How Heat Waves Increase Poverty in Jacobabad

The very high temperatures experienced by the people of Jacobabad in May 2022 pushed them further into poverty. For example, citizens in Jacobabad acknowledge that work and school are proven pathways out of poverty. However, the heat waves have made working and schooling difficult with children fainting during class and workers on the edge of vomiting during work. In this way, the extreme heat wave and poverty in Jacobabad impact the livelihoods of locals and the futures of children.

The Pakistani Government’s Efforts

The Pakistani government is attempting to mitigate the extreme heat wave and poverty in Jacobabad by pursuing environmental solutions. On May 17, 2022, Sherry Rehman, Pakistan’s climate change minister, said that the government has formed a national task force to lead “disaster management efforts” to keep the temperatures low. During this time, the government responded by promptly setting up 1,000 heat wave centers in the Sindh and Punjab provinces. Aside from saving lives, the heat wave centers will allow citizens to return to school and their jobs, which, in turn, will reduce poverty in Jacobabad.

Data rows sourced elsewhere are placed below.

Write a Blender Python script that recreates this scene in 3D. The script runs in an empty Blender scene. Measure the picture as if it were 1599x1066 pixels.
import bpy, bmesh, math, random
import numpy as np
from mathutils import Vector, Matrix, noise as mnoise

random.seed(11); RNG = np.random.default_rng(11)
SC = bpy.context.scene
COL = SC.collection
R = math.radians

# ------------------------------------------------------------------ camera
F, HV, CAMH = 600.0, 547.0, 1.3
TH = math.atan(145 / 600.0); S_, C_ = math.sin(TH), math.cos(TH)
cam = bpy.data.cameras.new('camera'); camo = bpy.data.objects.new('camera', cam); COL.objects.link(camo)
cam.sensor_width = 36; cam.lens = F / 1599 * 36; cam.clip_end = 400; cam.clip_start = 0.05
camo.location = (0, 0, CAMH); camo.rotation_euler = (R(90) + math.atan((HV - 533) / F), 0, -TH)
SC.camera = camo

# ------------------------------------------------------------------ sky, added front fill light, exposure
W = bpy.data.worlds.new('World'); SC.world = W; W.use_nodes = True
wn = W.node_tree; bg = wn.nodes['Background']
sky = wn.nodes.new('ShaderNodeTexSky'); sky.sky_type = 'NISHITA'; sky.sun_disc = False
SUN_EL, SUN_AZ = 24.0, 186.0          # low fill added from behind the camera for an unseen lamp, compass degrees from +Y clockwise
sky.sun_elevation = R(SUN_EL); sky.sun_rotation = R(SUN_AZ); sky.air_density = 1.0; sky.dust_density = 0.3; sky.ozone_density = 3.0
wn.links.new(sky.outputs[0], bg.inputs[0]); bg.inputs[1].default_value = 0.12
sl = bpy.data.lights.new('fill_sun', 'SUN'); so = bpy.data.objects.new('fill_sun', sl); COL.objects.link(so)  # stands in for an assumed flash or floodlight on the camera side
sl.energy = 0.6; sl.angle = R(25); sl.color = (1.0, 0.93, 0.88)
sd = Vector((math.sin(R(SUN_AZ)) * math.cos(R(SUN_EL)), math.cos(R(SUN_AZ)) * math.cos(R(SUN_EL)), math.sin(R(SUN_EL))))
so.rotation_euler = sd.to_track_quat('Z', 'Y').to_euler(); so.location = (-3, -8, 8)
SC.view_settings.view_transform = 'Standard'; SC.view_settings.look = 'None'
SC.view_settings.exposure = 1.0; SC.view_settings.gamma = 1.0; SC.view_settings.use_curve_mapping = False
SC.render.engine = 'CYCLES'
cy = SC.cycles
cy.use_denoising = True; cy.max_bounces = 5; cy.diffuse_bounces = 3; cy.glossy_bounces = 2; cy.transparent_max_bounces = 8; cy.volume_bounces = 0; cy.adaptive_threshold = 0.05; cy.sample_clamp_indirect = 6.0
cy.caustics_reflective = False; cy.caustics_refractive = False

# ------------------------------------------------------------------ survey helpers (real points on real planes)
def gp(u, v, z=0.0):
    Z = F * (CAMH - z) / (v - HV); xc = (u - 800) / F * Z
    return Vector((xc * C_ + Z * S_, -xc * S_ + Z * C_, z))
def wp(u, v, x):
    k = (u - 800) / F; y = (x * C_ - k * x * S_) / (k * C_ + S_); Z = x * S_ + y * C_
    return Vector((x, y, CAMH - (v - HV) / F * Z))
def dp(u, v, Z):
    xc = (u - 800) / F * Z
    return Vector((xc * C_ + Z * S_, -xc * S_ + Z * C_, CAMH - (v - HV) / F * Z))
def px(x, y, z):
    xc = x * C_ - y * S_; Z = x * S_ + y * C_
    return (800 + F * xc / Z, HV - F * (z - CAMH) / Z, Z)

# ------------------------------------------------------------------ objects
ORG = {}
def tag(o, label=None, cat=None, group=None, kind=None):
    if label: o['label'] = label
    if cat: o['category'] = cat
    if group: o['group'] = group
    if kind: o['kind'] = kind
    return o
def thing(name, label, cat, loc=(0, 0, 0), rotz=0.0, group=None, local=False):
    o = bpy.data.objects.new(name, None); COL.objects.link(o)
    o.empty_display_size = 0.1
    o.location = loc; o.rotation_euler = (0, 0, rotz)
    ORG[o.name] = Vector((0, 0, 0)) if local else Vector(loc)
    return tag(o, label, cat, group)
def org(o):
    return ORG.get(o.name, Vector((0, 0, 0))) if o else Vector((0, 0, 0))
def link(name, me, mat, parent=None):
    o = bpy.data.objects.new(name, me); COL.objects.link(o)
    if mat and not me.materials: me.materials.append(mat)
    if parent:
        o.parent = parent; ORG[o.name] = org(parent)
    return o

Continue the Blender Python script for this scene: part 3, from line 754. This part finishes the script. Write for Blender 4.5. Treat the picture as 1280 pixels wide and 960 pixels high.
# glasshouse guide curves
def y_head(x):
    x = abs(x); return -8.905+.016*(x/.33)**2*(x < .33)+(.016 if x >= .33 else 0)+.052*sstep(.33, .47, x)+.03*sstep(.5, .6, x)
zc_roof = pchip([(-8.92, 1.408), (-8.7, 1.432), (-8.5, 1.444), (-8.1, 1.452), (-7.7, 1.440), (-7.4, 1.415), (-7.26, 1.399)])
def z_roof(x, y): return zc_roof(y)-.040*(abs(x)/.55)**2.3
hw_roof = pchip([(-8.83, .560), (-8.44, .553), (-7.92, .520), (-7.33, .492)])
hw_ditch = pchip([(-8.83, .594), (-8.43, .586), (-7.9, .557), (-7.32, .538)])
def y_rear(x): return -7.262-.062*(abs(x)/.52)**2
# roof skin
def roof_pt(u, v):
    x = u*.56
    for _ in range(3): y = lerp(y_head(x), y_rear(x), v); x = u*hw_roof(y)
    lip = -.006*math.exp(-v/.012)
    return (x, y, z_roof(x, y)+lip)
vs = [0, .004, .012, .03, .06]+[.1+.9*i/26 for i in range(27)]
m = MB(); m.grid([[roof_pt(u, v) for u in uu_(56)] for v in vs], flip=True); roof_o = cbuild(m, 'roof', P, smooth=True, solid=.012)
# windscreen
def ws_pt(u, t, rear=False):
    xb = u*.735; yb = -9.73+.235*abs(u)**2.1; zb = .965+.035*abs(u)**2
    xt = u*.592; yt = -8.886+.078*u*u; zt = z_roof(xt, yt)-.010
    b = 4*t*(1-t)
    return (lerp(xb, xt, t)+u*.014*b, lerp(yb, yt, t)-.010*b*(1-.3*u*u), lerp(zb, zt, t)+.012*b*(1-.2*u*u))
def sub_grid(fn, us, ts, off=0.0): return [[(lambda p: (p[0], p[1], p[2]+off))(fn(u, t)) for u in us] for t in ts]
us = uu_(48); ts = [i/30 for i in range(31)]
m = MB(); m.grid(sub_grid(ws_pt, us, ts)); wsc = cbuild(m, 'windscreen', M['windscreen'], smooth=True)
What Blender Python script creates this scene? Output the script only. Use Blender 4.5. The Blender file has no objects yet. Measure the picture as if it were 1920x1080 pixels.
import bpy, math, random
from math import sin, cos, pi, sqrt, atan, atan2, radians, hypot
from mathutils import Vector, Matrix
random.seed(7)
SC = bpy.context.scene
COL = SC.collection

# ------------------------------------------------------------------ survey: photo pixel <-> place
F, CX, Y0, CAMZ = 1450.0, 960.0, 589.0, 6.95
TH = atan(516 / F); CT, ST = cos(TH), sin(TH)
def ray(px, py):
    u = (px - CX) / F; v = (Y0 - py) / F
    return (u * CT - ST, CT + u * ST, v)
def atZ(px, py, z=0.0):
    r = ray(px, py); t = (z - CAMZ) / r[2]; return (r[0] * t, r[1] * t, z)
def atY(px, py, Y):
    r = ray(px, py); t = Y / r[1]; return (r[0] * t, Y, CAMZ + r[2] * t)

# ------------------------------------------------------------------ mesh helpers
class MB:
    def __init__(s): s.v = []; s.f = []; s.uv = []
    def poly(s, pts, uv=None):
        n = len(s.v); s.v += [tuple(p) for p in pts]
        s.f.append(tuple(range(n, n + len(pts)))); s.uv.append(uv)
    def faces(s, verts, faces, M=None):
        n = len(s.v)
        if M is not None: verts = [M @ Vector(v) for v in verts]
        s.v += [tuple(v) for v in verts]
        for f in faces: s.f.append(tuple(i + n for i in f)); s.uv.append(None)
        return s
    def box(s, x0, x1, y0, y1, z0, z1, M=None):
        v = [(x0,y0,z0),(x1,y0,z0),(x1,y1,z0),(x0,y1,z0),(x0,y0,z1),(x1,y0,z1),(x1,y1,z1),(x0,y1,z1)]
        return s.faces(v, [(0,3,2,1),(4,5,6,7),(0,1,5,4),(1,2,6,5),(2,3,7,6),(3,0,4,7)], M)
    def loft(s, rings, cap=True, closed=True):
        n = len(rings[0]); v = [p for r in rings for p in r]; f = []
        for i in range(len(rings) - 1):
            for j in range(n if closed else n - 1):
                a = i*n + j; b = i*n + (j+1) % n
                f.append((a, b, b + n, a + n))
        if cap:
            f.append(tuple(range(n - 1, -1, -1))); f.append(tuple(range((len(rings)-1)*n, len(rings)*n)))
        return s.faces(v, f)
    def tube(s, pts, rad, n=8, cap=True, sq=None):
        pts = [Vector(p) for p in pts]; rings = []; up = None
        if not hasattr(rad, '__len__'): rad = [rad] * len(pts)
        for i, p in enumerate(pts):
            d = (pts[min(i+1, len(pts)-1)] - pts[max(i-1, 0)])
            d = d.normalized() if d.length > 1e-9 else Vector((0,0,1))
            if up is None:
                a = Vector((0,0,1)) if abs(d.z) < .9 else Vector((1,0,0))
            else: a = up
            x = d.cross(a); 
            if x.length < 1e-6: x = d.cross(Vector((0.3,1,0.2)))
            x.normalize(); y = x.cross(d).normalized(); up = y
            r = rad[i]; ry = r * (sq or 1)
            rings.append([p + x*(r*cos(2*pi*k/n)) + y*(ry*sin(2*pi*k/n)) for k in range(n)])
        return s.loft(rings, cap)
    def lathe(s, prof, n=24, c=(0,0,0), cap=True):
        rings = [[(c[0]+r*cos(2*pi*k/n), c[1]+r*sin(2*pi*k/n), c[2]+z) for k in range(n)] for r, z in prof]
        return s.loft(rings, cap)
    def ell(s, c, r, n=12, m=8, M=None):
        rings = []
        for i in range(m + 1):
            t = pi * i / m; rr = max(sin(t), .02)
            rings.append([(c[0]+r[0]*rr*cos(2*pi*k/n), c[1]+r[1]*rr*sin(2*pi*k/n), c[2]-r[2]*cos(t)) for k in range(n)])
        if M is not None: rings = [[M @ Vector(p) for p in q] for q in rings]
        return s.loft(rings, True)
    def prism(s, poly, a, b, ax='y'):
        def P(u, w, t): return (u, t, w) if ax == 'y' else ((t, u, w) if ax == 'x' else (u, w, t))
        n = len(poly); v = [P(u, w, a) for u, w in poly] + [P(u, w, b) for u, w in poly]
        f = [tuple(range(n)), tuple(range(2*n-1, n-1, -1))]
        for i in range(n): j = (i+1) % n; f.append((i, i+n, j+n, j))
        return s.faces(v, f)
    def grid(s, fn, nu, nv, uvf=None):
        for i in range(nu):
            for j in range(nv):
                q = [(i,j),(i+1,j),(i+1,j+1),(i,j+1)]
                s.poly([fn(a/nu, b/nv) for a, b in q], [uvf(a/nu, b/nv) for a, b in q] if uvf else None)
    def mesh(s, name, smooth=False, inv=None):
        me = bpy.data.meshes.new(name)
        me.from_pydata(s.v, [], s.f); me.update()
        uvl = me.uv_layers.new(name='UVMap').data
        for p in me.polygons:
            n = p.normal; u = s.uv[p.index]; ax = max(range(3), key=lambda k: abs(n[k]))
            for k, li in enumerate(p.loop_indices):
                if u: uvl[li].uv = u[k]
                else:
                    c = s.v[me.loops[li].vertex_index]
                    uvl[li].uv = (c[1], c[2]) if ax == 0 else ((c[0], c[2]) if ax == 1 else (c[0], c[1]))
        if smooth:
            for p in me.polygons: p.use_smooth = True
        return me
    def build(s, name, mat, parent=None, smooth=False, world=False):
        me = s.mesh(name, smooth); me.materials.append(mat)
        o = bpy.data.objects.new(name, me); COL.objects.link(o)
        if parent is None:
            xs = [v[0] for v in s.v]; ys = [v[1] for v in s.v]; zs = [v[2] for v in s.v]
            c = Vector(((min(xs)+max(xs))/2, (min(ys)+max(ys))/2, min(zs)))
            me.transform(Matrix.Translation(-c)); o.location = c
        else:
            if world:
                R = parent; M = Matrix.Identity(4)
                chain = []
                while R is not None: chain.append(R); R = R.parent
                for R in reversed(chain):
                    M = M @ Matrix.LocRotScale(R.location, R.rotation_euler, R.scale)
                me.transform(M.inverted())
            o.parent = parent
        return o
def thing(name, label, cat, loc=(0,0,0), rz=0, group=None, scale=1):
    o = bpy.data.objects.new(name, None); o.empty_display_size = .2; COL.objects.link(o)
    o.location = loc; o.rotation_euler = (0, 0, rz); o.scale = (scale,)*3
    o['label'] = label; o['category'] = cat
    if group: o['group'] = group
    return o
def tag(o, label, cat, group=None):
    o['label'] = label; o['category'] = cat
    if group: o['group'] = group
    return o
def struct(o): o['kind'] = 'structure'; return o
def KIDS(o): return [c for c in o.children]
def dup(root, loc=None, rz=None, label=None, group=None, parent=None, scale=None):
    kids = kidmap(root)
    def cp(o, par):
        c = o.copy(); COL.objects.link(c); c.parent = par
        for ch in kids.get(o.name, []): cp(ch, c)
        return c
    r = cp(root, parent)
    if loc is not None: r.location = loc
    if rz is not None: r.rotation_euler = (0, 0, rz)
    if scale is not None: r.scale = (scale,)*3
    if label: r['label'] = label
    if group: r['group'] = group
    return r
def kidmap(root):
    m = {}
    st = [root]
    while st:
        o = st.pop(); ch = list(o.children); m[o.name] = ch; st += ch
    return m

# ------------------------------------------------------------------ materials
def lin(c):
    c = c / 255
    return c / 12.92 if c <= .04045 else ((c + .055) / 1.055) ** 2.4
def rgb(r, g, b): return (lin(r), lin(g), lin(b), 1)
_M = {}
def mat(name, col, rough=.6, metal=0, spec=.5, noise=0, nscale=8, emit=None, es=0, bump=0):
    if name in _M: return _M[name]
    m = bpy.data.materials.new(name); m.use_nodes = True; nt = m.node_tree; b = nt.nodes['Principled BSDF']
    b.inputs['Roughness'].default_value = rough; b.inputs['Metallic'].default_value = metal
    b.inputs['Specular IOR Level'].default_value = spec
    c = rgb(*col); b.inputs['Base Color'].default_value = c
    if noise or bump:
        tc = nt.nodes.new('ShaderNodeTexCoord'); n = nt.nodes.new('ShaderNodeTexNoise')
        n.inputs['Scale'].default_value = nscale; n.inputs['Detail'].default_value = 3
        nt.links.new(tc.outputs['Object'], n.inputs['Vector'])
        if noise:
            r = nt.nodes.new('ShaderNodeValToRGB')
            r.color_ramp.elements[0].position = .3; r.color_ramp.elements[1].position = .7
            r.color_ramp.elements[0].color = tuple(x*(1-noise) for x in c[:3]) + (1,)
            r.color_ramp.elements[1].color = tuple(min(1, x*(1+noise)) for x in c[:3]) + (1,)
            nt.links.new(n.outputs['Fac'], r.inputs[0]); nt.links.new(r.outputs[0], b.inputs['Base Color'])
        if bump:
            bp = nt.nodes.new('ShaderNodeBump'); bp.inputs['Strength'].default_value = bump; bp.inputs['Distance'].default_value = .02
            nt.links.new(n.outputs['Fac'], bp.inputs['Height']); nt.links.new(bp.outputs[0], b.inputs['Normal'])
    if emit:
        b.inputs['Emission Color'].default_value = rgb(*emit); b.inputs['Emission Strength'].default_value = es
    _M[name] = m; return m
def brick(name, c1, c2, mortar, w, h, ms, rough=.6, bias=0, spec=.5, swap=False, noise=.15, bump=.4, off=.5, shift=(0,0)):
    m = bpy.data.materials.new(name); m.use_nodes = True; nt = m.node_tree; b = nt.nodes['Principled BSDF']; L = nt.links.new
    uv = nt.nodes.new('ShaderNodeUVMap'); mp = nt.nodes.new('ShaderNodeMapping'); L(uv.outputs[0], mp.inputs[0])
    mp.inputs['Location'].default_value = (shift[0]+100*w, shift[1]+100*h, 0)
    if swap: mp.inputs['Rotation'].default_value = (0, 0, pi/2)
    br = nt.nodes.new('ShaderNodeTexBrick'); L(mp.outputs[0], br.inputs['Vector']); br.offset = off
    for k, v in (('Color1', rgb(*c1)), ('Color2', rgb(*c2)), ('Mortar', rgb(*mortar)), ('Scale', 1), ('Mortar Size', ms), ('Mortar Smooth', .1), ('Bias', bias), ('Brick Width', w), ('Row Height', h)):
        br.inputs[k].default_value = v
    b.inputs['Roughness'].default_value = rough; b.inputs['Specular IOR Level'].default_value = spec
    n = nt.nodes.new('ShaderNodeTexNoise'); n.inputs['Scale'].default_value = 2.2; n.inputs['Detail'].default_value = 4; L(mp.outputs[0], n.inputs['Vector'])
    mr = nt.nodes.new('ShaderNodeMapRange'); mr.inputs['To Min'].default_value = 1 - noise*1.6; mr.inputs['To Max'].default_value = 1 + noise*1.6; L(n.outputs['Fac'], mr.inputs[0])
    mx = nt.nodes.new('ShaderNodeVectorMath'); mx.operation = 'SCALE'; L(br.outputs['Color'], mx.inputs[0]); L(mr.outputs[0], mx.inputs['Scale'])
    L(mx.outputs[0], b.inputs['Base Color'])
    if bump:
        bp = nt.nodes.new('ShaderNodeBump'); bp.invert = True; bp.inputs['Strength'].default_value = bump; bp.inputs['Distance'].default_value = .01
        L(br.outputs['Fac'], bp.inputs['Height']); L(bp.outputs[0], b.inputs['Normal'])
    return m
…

On May 30, 2022, Rehman met with the country director of the World Bank, Najy Benhassine, to discuss the current World Bank projects in Pakistan. The World Bank’s climate initiatives are particularly important in Pakistan, considering the impacts of the heat wave in Pakistan’s city of Jacobabad. On the topic of large projects in Pakistan in general, Rehman encourages a “move toward a more sound water strategy in Pakistan” and “an effort to move from pilot projects [that] look good on paper toward the scaling up of outcomes.” Rehman also highlights a need for public awareness campaigns in Pakistan so that more people understand the severity of extreme weather conditions.

Looking Ahead

The situation in Jacobabad is severe due to the heat wave’s impacts on poverty and food security along with its consequences on health, education and jobs. However, the attention Jacobabad receives from international media and humanitarian organizations illustrates a strong will to assist Jacobabad’s people. The Pakistani government also responded quickly by setting up heat waves centers and implementing disaster management efforts. This shows the determination on the part of Pakistani leaders to address the situation in Jacobabad and bring down the poverty rate despite the immense challenges the nation faces.